L’incubo dei moduli
Come trasformare una cosa buona come i parametri ESG in un abominio
Le premesse a grandi linee: in Italia facciamo i migliori software didattici per la scuola (approccio per padronanza, ottimizzazione del lavoro degli utenti, adattività, applicazione della teoria del carico cognitivo, analisi dei dati di utilizzo dei contenuti, esperimenti di machine learning), non abbiamo mai avuto un anno in passivo, non abbiamo mai aperto linee di credito con le banche, il fatturato è sempre stato in crescita (anche se lieve: quel costante 5/10% all’anno in media dopo l’esplosione iniziale). Due anni fa riceviamo un finanziamento che ci permette di investire per fare nuovi software e adesso spendiamo più di quel che ricaviamo: è logico in una fase di investimento. Vorremmo continuare a investire per esempio potenziando il nostro fronte commerciale, al momento sguarnito, ma non stiamo fatturando abbastanza da sostenere questi costi di investimento, quindi facciamo la cosa ragionevole in questi casi: chiediamo altri soldi.
Chi c’è passato sa cos’è una due diligence (legale, di prodotto, di business) e quanto sia onerosa in termini di tempo e sa quante scartoffie servano a qualcuno che non ti conosce e che non ha idea di quello che tu faccia per decidere se meriti il suo denaro. A un certo punto salta fuori la mortifera valutazione ESG (Environmental, Social and corporate Governance) che in teoria è una gran bella cosa, perché pone l’attenzione su elementi ambientali, sociali e di governo e gestione dell’azienda, ma in pratica è qualcosa di generalmente inutilizzabile.
Perché? Perché viene chiesto ad aziende anche molto piccole e indipendentemente dal loro campo operativo:
- se esiste un team interno specializzato in tematiche ESG (opzioni possibili: sì tutti; solo in parte; no);
- se si hanno certificazioni ambientali (opzioni possibili: sì, più di una; sì, una; in corso di valutazione; no. L’opzione: non significativo non è contemplata);
- qual è il gender diversity ratio (in cui si chiede se il genere prevalente di chi lavora in azienda è inferiore al 60% del totale; tra il 60 e l’80% o superiore all’80%… questo indice non ha nessuna utilità: un’azienda che impiega soltanto donne vale esattamente come una che impiega soltanto uomini, indipendentemente dall’area di applicazione, e il mio conoscente che ha il comparto IT fatto da soli uomini e il marketing da sole donne è perfettamente a posto con un KPI che comunque ha senso solo quando sei abbastanza grande e operi in un contesto tale da poter scegliere, magari perché abbastanza donne hanno studiato informatica);
- quali criteri ESG nella selezione di fornitori vengono applicati (di nuovo, quando puoi permetterti di scegliere, e comunque non era prevista l’opzione “non applicabile);
- se l’azienda implementa pratiche di lavoro etico, se fornisce sostegno ai paesi in via di sviluppo, se incoraggia l’occupazione giovanile…
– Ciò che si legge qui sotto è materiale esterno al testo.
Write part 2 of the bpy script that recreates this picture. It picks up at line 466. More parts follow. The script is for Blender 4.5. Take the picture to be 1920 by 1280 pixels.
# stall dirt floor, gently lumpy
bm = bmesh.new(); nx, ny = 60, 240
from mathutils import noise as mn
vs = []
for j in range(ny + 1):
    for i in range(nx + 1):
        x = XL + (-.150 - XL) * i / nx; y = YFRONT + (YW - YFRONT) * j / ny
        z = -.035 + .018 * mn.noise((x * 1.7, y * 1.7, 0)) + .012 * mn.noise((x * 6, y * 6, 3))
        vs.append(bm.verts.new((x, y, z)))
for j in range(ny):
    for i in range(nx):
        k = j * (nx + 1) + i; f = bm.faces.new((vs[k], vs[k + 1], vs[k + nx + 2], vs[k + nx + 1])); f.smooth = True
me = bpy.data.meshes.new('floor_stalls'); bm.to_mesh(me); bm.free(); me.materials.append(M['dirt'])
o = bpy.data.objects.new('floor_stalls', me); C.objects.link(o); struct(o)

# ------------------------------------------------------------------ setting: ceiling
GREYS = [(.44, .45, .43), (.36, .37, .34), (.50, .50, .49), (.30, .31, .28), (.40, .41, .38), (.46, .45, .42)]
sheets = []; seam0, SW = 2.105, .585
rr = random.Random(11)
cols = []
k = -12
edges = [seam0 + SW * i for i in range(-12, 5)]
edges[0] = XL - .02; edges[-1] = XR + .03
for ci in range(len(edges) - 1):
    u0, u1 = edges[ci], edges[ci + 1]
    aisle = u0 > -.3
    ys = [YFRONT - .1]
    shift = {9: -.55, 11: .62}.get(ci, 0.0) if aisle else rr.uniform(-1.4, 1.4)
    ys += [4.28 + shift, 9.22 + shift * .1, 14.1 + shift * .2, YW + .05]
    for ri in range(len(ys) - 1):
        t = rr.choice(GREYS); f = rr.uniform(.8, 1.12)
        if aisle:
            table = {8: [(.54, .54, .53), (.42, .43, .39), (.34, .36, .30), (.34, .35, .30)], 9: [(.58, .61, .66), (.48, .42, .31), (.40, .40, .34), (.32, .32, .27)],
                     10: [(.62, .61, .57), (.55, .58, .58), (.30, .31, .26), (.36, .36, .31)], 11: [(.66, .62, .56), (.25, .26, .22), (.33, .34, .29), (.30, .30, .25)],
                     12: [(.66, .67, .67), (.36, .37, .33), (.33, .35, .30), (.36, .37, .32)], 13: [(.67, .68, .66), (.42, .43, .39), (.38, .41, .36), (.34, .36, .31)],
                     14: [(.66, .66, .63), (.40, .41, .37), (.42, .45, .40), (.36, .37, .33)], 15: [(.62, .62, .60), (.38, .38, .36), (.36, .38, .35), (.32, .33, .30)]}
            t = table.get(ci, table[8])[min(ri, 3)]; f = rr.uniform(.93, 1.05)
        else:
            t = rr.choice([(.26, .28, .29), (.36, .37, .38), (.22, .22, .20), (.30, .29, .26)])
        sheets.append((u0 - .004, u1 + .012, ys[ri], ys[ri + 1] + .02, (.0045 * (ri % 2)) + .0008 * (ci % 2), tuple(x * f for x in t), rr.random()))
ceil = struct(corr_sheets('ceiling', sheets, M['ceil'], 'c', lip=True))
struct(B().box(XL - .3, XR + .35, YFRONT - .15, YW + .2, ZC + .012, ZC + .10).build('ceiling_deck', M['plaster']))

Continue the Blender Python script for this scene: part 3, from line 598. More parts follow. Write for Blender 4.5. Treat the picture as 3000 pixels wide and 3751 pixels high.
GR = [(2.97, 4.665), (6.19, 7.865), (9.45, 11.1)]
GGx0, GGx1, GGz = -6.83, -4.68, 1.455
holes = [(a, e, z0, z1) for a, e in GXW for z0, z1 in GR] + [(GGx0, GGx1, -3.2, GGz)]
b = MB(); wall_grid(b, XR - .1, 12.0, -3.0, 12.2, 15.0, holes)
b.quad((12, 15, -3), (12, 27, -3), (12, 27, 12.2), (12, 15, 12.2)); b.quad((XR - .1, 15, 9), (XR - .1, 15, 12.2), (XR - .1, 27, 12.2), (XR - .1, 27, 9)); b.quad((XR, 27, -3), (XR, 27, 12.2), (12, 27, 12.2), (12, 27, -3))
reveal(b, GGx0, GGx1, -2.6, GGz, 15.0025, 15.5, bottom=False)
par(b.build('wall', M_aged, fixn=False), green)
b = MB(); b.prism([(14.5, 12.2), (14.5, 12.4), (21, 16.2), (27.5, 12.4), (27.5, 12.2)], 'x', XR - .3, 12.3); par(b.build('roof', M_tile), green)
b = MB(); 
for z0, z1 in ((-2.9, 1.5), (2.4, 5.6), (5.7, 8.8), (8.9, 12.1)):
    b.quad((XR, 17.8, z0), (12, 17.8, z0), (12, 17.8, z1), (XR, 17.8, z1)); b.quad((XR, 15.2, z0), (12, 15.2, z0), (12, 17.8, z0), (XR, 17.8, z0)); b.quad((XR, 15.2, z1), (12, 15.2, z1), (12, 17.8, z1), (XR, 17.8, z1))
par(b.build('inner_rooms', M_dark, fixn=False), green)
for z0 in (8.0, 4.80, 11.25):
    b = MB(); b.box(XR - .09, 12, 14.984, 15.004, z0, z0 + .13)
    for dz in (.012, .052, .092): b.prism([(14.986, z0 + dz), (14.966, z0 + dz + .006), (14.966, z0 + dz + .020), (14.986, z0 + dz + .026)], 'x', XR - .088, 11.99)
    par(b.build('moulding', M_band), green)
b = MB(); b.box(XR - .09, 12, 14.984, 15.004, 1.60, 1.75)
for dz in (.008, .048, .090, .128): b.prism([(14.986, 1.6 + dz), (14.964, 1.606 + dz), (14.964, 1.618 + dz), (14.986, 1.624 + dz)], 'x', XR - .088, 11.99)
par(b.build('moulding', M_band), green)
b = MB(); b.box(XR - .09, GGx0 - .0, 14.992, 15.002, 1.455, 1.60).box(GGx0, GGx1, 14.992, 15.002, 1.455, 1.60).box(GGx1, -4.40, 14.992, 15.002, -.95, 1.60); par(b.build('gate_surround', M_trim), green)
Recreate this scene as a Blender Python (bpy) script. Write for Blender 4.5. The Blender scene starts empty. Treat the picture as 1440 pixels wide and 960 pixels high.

Bo’, io sono perplessǝ, davvero ho l’impressione che questo format sia pensato per grandi aziende con enormi disponibilità di risorse da dedicare a certi temi, quando la vera battaglia in molti casi è sul tenere spento il più possibile il condizionatore d’estate (E), lasciare la tavoletta del cesso abbassata quando si esce dal bagno (S) e lasciare a disposizione snack aziendali e biblioteca aziendale allɛ dipendenti (G). Noi facciamo molto di più, ma non formalizziamo niente, perché formalizzare significa consumare risorse, eppure tutto questo formulario finisce per iniettarti una buona dose di senso di inaguatezza. Come dice l’orsetto Pooh: “maccheccazzo!” (no, aspetta, forse l’orsetto Pooh dice “Oh, rabbia!”, sono io che dico “maccheccazzo!”).